Une formation « Comprendre la Convention Collective » annulée faute de formateur

C’est un curieux attroupement qui s’est formé en début de semaine devant les locaux de Pôle Emploi Spectacles à Saint-Denis. Directeurs et administrateurs de production formaient la majorité des rangs, auxquels se joignaient également des techniciens de tout poil du cinéma français. Le groupe n’était pas dans la rue pour manifester contre une quelconque loi ou négociation du régime de l’assurance-chômage : il s’est simplement vu refuser l’accès à une formation inédite sur la Convention collective nationale de la production cinématographique. Motif invoqué par l’Afdas, en charge de la formation : l’absence de formateur capable de mener à bien un tel défi.
Dans les rangs des techniciens, la déception était à la hauteur de l’espoir généré par une telle formation. « C’est une vraie tristesse pour moi, cela fait quatre ans que je travaille à tâtons, j’aurais apprécié un éclairage », grommelle Sabrina, administratrice de production depuis vingt ans. Étienne, assistant opérateur, est un peu désabusé : « quand je pense que j’ai réellement cru que quelqu’un allait me dire une bonne fois pour toutes ce que veulent vraiment dire certaines phrases de la Convention ! » Lui a pris l’habitude de relire les passages les plus ambivalents à haute voix avec les directeurs de production qui l’embauchent, en prépa, afin de se mettre d’accord sur les modalités de travail et de rémunération. Mais ses interlocuteurs ne jouent pas toujours le jeu.

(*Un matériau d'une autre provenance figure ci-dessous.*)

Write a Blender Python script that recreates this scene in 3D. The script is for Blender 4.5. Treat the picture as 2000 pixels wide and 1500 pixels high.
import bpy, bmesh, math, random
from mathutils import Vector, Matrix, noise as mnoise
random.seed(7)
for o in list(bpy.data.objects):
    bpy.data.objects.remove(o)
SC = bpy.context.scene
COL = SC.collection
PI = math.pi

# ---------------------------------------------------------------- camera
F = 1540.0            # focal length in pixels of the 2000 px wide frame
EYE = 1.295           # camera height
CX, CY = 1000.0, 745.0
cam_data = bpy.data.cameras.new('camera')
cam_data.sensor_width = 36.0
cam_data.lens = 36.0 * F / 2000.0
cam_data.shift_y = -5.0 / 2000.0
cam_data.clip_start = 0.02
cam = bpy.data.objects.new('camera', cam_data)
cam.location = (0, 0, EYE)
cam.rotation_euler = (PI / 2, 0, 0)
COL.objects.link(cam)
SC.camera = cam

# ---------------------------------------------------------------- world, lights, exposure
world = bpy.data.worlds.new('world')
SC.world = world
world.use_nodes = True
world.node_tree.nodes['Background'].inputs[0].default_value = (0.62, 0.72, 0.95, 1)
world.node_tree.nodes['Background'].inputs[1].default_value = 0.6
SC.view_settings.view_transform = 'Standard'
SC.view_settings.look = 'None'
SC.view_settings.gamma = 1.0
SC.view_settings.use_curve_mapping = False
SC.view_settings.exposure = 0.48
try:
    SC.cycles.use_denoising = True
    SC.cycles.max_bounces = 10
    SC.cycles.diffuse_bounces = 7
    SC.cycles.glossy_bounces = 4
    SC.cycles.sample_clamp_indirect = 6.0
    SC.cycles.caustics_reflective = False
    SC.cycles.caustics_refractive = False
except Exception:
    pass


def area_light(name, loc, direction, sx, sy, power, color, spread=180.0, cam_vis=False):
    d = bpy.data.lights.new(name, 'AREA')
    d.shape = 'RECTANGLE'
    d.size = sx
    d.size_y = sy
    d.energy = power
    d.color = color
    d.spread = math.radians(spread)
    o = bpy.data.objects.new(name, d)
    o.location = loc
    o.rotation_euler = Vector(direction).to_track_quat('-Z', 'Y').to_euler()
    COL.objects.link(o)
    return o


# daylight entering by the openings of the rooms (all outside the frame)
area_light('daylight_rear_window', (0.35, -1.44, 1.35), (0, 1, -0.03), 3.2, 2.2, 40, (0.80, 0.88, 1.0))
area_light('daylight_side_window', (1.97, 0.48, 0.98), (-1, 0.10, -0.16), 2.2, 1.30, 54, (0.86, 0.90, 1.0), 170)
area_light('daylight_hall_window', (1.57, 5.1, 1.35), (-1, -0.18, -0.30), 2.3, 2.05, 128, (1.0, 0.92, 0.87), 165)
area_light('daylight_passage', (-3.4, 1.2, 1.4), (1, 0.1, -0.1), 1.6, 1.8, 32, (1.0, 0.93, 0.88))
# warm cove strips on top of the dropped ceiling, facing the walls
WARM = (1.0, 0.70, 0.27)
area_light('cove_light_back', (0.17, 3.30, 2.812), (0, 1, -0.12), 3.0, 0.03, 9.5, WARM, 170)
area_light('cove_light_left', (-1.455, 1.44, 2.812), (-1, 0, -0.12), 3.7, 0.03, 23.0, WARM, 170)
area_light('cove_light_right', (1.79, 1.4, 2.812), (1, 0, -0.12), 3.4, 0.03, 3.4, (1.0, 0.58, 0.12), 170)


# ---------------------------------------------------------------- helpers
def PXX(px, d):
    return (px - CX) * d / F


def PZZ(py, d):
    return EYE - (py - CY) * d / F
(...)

À l’Afdas, des explications sont de rigueur. « Cela fait six mois que je monte cette formation », explique Éric Degron : « j’ai démarché des juristes, des syndicalistes, des directeurs de production… Tous ont admis ne pas suffisamment maîtriser le texte en l’état. » De nombreuses pistes ont alors été creusées pour trouver un expert capable de mener la formation à bien : « J’ai même contacté des paléologues [spécialistes des langues anciennes et mortes] qui n’ont pas donné suite. »
À quelques semaines de la formation, Éric Degron a la chance de rencontrer un politologue, ancien participant à la rédaction de l’accord sur le nucléaire iranien, qui accepte de se pencher sur le texte de la Convention. Mais alors qu’il pensait la formation sauvée, Éric reçoit un coup de téléphone dans la nuit qui précède : « il a jeté l’éponge, il m’a dit qu’il bloquait complètement sur les modes de rémunération des techniciens en annexe III ». L’homme refuse tout compromis.
Éric se retrouve donc ce matin face à une centaine de techniciens frustrés, mais il se veut confiant : « on va organiser une petite table ronde des familles, tout le monde va pouvoir discuter du texte, ils ne seront pas venus pour rien ». L’occasion de prouver une fois encore qu’il y a plus d’interprétations de la Convention que de directeurs de production sur la place de Paris.